Jazz has been at the White House almost as long as it’s existed — though what Ray Miller and his band were playing for Calvin Coolidge in 1924 likely bears little resemblance to the music President and Mrs. Obama will be listening to as they celebrate International Jazz Day (also April 30), the impetus for the concert and broadcast. 2016’s concert will feature a wide range of artists including Wayne Shorter, Aretha Franklin, Sting, Esperanza Spalding, Robert Glasper, Chick Corea, and Hancock himself, among dozens of others.

“When it was presented to the President and Mrs. Obama, they immediately embraced the idea of doing this at the White House,” says Tom Carter, President of the Thelonious Monk Institute (the organization that runs International Jazz Day, now in its fifth year), adding, “Jazz has been a very important part of both of their lives.

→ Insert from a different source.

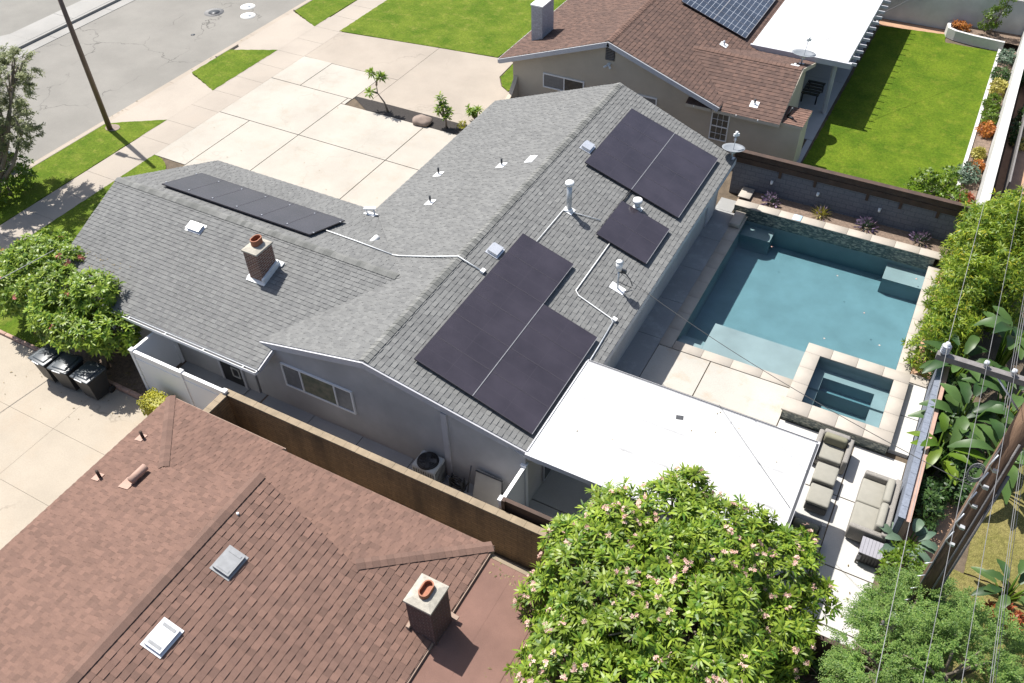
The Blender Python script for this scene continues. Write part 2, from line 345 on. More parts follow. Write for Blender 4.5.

“The President will tell you about his teens, when he started listening to Miles Davis and Herbie Hancock and Wayne Shorter and others, and how jazz has been an integral part of his life,” says Carter, “and the First Lady will tell you about her grandfather’s passion for jazz, and how he exposed her as a child to this music. They’ve both been surrounded by jazz for most of their lives, so they jumped at the opportunity to have their friends and the artists that they follow to the White House.”

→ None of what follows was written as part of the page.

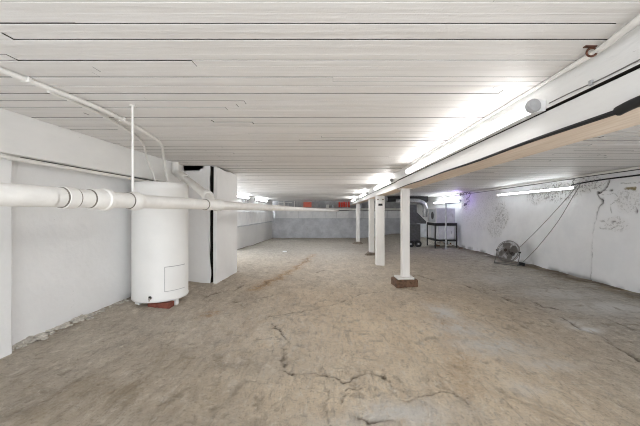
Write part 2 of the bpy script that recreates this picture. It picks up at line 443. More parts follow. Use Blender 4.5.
# rear left wall, with an unseen opening added behind the pier for fill light
wall_grid_x('wall_left_rear', -3.32, 10.1, YF+.1, -.5, ZC+.02, 'wall_paint')
wall_grid_x('wall_left_added_sill', -3.32, 4.6, 10.1, -.5, .15, 'wall_paint')
bm = NB(); box(bm, -3.42, -3.32, 4.6, 5.2, .15, ZC+.02)
struct(build('wall_left_added_jamb', bm, 'wall_paint', loc=(0, 0, 0)))
bm = NB(); box(bm, -2.24, -2.12, -.75, 2.0, -.1, 1.50, .012)
struct(build('wall_left_pilaster', bm, 'wall_paint', loc=(0, 0, 0)))
bm = NB(); box(bm, -2.3, -2.03, -.75, 4.14, 1.50, ZC+.005, .008)
struct(build('sill_beam', bm, 'sill_paint', loc=(0, 0, 0)))
# pier: stepped body with a ragged dark pocket under the ceiling and a ragged right edge
bm = NB()
outline = [(-3.35, -.1), (-1.665, -.1)]
for i in range(26):
    z = -.1+(ZC+.01+.1)*(i+1)/27
    outline.append((-1.665+random.uniform(-.012, .010), z))
outline += [(-1.67, ZC+.01), (-1.76, ZC+.01), (-1.765, 1.735), (-1.80, 1.732), (-1.82, 1.702), (-1.9, 1.715), (-2.0, 1.70), (-2.13, 1.712), (-2.14, ZC+.01), (-3.35, ZC+.01)]
A = [bm.verts.new((x, 4.15, z)) for x, z in outline]; B = [bm.verts.new((x+.0, 5.05, z)) for x, z in outline]
fr = bm.faces.new(A); bk = bm.faces.new(B[::-1])
nO = len(outline)
for i in range(nO):
    f = bm.faces.new((A[i], B[i], B[(i+1) % nO], A[(i+1) % nO]))
    if 2 <= i: f.material_index = 1  # dark faces: raw pocket lining, and the slab gap's shade painted in
bmesh.ops.triangulate(bm, faces=[fr, bk])
struct(build('wall_left_pier', bm, ['wall_paint', 'dark_void'], loc=(0, 0, 0)))
bm = NB()
ol = [(4.15, fz(-1.6, 4.15)-.01), (5.06, fz(-1.6, 5.06)-.0), (5.07, .9), (5.06, ZC-.025), (4.75, ZC-.012), (4.5, ZC-.03), (4.17, ZC-.005), (4.155, .9)]
A = [bm.verts.new((-1.632, a, b)) for a, b in ol]; B = [bm.verts.new((-1.585, a, b)) for a, b in ol]
bm.faces.new(A); bm.faces.new(B[::-1])
for i in range(len(ol)): bm.faces.new((A[i], B[i], B[(i+1) % len(ol)], A[(i+1) % len(ol)]))
bmesh.ops.bevel(bm, geom=list(bm.edges), offset=.006, segments=1, affect='EDGES')
tag(build('wall_panel', bm, 'wall_paint'), 'tall white slab standing against the pier behind the water heater, dark gap along its edge', 'panel')
# ------------------------------------------------------------------ right wall
def rw(u, v): Y = F*XR/(u-331); return (Y, H+(212-v)*Y/F)
yy = np.concatenate([np.arange(-.75, 3.6, .1), np.arange(3.6, 8, .013), np.arange(8, YF+.4, .06)]); zz = np.arange(-.3, ZC+.03, .013)
A, B = np.meshgrid(yy, zz, indexing='ij')
aw = A+(fbm(A*14, B*14, 3, 3)-.5)*.06; bw = B+(fbm(A*14, B*14, 3, 8)-.5)*.06
D = (fbm(A*1.3, B*1.3, 4, 55)-.5)*.04+(fbm(A*7, B*7, 4, 56)-.5)*.012
dirtw = np.zeros_like(A); peel = np.zeros_like(A); olive = np.zeros_like(A)
ck = [rw(*p) for p in [(609, 181), (606, 189), (598, 194), (600, 198), (603, 202), (599, 210), (598, 217), (596, 225), (594, 240), (593, 258), (591, 281)]]
d, s = seg_dist(aw, bw, ck)
side = np.where(A < np.interp(B, [c[1] for c in ck][::-1], [c[0] for c in ck][::-1]), 1.0, 0.0)
ax = (A-np.interp(B, [c[1] for c in ck][::-1], [c[0] for c in ck][::-1]))
D = D+.035*(1-sst(-.02, .006, ax))*sst(1.62, 1.45, B)
D = D-.03*np.exp(-(d/.013)**2)
dirtw = np.maximum(dirtw, 1.1*np.exp(-(d/(.011+.010*sst(.9, 1.15, B)))**2))
for (u, v, ru, rv, amp) in [(603, 202, 2.4, 3, 1.2), (613, 190, 2.2, 1, .9), (597.5, 215, .8, 2, .8), (638, 211, 1.3, 2, .9), (616, 222, 2, .8, .8), (605, 221, 2, .7, .6), (621, 223.5, 2, .7, .7)]:
    y0, z0 = rw(u, v); y1, _ = rw(u+ru, v); _, z1 = rw(u, v-rv)
    e = ((aw-y0)/abs(y1-y0))**2+((bw-z0)/abs(z1-z0))**2
    g = amp*np.exp(-e**1.5); dirtw = np.maximum(dirtw, g); D = D-.02*g
for pl, w in [([(603, 190), (613, 190)], .006), ([(620, 200), (612, 205), (614, 213)], .004), ([(602, 227), (612, 229), (624, 226)], .005), ([(600, 196), (615, 193), (630, 199)], .004), ([(640, 183), (620, 183)], .005)]:
    d, s = seg_dist(aw, bw, [rw(*p) for p in pl]); dirtw = np.maximum(dirtw, .55*np.exp(-(d/w)**2)); D = D-.006*np.exp(-(d/w)**2)
y0, z0 = rw(632, 189); e = ((aw-y0-.4*(bw-z0))/.09)**2+((bw-z0)/.022)**2; olive = .95*(1-sst(.6, 1.2, e)); D = D-.015*olive
for (u, v, ru, rv, amp) in [(555, 192, 28, 10, 1), (585, 185, 22, 8, .9), (536, 196, 10, 9, .8), (501, 216, 8, 14, .9), (494, 228, 8, 10, .6), (618, 224, 14, 8, .5), (630, 200, 14, 14, .45), (480, 212, 30, 20, .3), (465, 200, 6, 12, .9)]:
    y0, z0 = rw(u, v); y1, _ = rw(u+ru, v); _, z1 = rw(u, v-rv)
    e = ((aw-y0)/abs(y1-y0))**2+((bw-z0)/abs(z1-z0))**2; peel = np.maximum(peel, amp*(1-sst(.5, 1.3, e)))
dirtw = np.maximum(dirtw, .6*np.exp(-np.clip(B-.02, 0, 9)/.03)*sst(.4, .65, fbm(A*4, B*4, 3, 12)))
struct(grid_object('wall_right', A, B, (XR-D, A, B), 'plaster', dict(dirt=dirtw, peel=peel, olive=olive)))
# ------------------------------------------------------------------ far wall; rear end left open for fill light
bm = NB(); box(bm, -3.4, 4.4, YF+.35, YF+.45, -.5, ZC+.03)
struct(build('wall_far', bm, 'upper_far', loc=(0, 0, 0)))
yy = np.arange(-3.35, 4.4, .05); zz = np.arange(-.5, .78, .05)
A, B = np.meshgrid(yy, zz, indexing='ij'); D = (fbm(A*2, B*2, 4, 5)-.5)*.05
struct(grid_object('wall_far_lower', A, B, (A, YF-.02+D, B), 'lower_wall', {}))
bm = NB(); box(bm, -3.36, 4.38, YF-.06, YF+.36, .735, .775, .006); box(bm, -3.35, -3.20, 10.1, YF, .60, .64, .006)
struct(build('trim_1', bm, 'lower_wall', loc=(0, 0, 0)))

# ------------------------------------------------------------------ the beam
bm = NB()
def timber(x0, x1, y0, y1, z0, z1):
    vs = box(bm, x0, x1, y0, y1, z0, z1, .006)
timber(XBF+.004, XBB, -.75, 4.86, 1.636, ZC+.003)
timber(XBF, XBB-.004, -.75, 4.80, ZBB, 1.623)
timber(XBF+.010, XBB, 4.868, YF+.3, 1.628, ZC+.003)
timber(XBF+.014, XBB-.004, 4.81, YF+.3, ZBB+.012, 1.622)
box(bm, XBF+.05, XBB-.05, -.74, YF, 1.55, 1.70, 0, 2)
bm.normal_update()
for f in bm.faces:
    zc_ = f.calc_center_median().z
    if abs(f.normal.z) > .8 and 1.60 < zc_ < 1.66: f.material_index = 2
    if f.normal.z < -.8 and f.material_index == 0 and f.calc_center_median().z < 1.53: f.material_index = 1
struct(build('ceiling_beam', bm, ['beam_paint', 'wood_under', 'dark_void'], loc=(0, 0, 0)))

# ------------------------------------------------------------------ posts
def post(X, Y, w, zt, label, style):
    z0 = fz(X, Y)
    t = thing('support_post', (X, Y, z0), label, 'post', 'white posts under the beam')
    zb = z0
    if style == 'block':
        b = NB(); box(b, X-.185, X+.165, Y-.13, Y+.15, z0-.015, z0+.115, .022, 0, Matrix.Rotation(.14, 3, 'Z')); build('wood_block', b, 'block_wood', t)['label'] = 'dark brown wooden block'
        b = NB(); box(b, X-.145, X+.115, Y-.11, Y+.11, z0+.115, z0+.145, .004, 0, Matrix.Rotation(.05, 3, 'Z')); build('base_plate', b, 'post_paint', t)
        zb = z0+.145
    elif style == 'stone':
        b = NB(); chunk(b, (X-.05, Y-.02, z0+.03), (.17, .13, .085), 5); build('stone_footing', b, 'stone', t, True)['label'] = 'rough brown stone footing'
        zb = z0+.095
    elif style == 'flare':
        b = NB(); lathe(b, [(.24, -.03), (.23, .03), (.16, .07), (.09, .10), (.085, .11)], (X, Y, z0), 20); build('footing', b, 'stone', t, True)['label'] = 'spreading rough concrete footing'
        zb = z0+.108
    b = NB(); box(b, X-w/2, X+w/2, Y-w/2, Y+w/2, zb-.01, zt, .008)
    sh = build('shaft', b, 'post_paint', t)
    if style == 'thick':
        b = NB(); box(b, X-.05, X+.045, Y-w/2-.006, Y-w/2+.004, zt-.235, zt-.185, .004); build('notch', b, 'black', t)['label'] = 'dark notch'
        for dx in (-.06, .055):
            b = NB(); tube(b, [(X+dx, Y-w/2-.016, zt-.09), (X+dx, Y-w/2+.004, zt-.09)], .016, 8); build('bolt', b, 'rust', t)['label'] = 'rusty bolt head'
    else:
        b = NB(); box(b, X-w/2-.02, X+w/2+.02, Y-w/2-.03, Y+w/2+.03, zt-.012, zt-.0005, .003); build('top_plate', b, 'post_paint', t)
post(1.165, 4.72, .12, ZBB, 'white square post nearest the camera, on a brown wooden block', 'block')
post(1.14, 7.0, .19, ZBB+.012, 'thick white timber post with a dark notch near its top', 'thick')
post(1.18, 8.75, .15, ZBB+.012, 'white post on rough stone, just behind the thick timber post', 'stone')
post(1.18, 13.2, .155, ZBB+.012, 'most distant thin white post under the beam, on a spreading footing', 'flare')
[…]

Hancock’s already been a part of Obama’s presidency, though, as well as almost every president since Carter, who famously had his own South Lawn jazz celebration in 1978, organized by Newport Jazz Festival impresario George Wein. In fact, he’s performed there so often, he’s lost count: a Valentine’s Day celebration during the second Bush administration, at the invitation of First Lady Laura, President Obama’s 50th birthday, a recent state dinner where he did a duet with classical virtuoso Lang Lang…”I’ve seen a range of presidents,” he concludes. The pianist has even been enlisted on the campaign trail. “When Clinton was running for president for the first time,” he says, “he asked me and Wayne Shorter — was Ron Carter there too? — to fly in to Little Rock [an ensemble that would have included all the living members of Miles Davis’s famous Second Great Quintet]. He actually flew us there on a private plane — he really wanted us there. It was really cool.”

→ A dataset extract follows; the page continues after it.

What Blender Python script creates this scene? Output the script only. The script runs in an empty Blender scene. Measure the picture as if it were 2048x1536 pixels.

The reason he’s been called up so often is because jazz is, as he puts it, “America’s classical music these days.” With a primetime slot, though, the International Jazz Day organizers want to show that it’s anything but stodgy. “I think it’s an opportunity for those who know the word jazz, and have maybe some conception of what they believe jazz is, to watch it on this stage and to hear incredible jazz artists from around the world,” adds Carter. “A lot of people have thought of this as a music of the past, but it really is living.”

Showing the vibrancy of jazz culture is one of the primary missions of International Jazz Day, which in its short life has already swelled into events in 190 countries (including “two stations down in Antarctica, McMurdo and Palmer,” he says, “and all 50 states”) annually on April 30th, with a special emphasis on each year’s host city. “What better place to have it than to come back to America,” says Carter of this year’s host, “and to have it at the White House” (full listings of International Jazz Day events are available on their site).

“Jazz is about coming in with an open mind,” adds John Beasley, the all-star concert’s musical director, of what makes the international festival special. “Getting these people from all over the world to come and play together. It gives hope that someday we really can resolve our differences. It’s not just about soloing — it’s about the support underneath the soloists.”

“Part of its character is that it borrows from any genre or culture that touches it, and it also lends itself to any genre or culture that touches it,” adds Hancock. “I think that’s what has kept it alive over the decades.” Showing that evolution at the White House, to those in charge at International Jazz Day, is just proof that it’s not going anywhere. “I think,” concludes Carter, “that it’s an evening people will be talking about for many years to come.”